** START OF Supplied data **
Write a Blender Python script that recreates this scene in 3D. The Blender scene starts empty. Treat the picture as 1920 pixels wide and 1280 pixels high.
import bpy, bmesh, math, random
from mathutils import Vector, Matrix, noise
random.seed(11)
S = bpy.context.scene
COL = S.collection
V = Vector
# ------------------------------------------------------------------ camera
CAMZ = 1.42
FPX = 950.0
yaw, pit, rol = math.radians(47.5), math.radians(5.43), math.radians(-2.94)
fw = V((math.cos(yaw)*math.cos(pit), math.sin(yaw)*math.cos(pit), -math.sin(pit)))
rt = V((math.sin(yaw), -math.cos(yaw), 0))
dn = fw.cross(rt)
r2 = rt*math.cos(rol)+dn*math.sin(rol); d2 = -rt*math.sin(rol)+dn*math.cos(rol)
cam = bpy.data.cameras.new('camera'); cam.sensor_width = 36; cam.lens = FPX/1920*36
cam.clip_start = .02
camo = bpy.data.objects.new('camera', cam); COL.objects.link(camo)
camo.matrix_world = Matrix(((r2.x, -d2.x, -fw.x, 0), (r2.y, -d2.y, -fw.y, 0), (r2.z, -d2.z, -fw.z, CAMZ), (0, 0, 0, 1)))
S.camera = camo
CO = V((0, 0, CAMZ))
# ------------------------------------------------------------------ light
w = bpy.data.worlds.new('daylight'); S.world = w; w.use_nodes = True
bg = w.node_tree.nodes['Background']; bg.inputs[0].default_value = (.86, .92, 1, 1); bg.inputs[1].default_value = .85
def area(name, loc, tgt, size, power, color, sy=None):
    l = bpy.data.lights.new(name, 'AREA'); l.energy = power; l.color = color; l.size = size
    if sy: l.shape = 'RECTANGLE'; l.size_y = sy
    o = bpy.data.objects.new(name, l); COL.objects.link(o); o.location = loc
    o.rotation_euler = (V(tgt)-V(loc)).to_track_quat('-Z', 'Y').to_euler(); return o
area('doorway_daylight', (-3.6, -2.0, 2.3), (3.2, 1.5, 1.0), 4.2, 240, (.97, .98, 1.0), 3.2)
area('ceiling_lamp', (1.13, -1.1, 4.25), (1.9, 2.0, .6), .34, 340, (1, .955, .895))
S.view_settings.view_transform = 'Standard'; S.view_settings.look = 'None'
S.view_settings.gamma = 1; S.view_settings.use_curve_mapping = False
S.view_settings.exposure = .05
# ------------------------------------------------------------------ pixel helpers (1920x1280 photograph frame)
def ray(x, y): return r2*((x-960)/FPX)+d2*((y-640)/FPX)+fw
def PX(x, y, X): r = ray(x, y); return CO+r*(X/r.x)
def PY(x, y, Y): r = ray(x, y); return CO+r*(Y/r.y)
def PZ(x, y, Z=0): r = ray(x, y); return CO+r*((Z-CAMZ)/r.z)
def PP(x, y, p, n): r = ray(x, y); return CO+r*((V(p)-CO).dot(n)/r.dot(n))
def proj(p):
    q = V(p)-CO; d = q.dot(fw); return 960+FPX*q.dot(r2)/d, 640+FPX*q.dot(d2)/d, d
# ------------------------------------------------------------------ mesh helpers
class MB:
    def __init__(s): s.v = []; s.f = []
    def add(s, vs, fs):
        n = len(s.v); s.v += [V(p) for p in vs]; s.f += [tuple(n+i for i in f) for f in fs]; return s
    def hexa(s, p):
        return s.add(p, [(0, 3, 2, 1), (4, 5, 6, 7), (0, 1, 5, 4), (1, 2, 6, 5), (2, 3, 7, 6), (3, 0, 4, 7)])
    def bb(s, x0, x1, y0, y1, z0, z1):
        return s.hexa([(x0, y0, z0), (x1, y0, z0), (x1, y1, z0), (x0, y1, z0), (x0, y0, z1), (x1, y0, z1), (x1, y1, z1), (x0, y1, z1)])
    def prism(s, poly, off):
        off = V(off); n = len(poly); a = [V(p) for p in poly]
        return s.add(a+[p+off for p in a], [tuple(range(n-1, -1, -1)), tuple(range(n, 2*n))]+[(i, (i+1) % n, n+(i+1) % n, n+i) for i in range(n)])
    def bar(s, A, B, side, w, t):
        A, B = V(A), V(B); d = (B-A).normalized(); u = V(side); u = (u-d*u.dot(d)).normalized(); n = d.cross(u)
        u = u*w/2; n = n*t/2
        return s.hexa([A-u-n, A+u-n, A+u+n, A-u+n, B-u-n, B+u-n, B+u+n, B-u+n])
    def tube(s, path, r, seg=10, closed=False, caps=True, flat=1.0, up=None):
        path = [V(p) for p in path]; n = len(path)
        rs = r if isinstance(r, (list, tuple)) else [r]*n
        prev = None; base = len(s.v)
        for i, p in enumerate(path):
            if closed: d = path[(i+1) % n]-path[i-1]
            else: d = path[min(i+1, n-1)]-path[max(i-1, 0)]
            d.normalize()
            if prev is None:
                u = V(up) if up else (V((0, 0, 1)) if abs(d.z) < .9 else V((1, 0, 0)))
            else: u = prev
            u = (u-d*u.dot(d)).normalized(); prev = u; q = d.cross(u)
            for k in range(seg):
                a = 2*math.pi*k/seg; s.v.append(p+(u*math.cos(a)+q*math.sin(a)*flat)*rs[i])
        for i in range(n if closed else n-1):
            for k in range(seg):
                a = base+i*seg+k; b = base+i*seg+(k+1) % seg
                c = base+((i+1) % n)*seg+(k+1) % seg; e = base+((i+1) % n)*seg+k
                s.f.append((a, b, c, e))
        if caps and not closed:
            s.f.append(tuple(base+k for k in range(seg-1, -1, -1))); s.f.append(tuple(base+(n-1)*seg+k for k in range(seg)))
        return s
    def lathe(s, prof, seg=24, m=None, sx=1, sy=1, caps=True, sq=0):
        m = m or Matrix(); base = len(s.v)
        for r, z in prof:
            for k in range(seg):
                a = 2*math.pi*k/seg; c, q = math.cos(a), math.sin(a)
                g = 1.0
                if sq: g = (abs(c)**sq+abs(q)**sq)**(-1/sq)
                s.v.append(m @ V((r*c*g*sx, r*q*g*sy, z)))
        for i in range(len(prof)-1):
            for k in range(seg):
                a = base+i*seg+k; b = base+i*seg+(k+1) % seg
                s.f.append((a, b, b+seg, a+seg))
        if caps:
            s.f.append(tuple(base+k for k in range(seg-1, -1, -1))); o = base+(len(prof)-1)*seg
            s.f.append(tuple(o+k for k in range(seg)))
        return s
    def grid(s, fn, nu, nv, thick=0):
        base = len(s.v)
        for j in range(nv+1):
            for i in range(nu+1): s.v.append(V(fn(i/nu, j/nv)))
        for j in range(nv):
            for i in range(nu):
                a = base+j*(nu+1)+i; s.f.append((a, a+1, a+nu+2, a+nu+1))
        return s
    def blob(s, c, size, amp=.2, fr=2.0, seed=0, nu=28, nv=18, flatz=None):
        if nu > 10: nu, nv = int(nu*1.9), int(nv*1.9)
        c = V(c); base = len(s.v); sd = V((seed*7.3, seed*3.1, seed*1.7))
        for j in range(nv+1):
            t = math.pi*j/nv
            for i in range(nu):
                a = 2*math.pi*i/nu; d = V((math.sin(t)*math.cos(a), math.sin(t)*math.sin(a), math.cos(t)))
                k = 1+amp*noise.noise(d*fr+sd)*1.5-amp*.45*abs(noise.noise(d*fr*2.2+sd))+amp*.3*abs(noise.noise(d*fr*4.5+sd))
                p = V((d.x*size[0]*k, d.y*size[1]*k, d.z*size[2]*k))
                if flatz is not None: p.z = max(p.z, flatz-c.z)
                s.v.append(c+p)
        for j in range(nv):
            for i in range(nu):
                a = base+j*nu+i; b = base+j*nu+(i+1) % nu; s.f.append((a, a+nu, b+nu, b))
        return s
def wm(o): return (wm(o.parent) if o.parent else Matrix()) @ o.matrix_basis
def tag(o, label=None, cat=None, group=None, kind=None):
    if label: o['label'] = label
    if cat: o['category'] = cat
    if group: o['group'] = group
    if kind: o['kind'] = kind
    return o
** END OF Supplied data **
Identify every line where the string "scene" appears.

Write a Blender Python script that recreates this scene in 3D. The Blender scene starts empty. Treat the picture as 1920 pixels wide and 1280 pixels high.
S = bpy.context.scene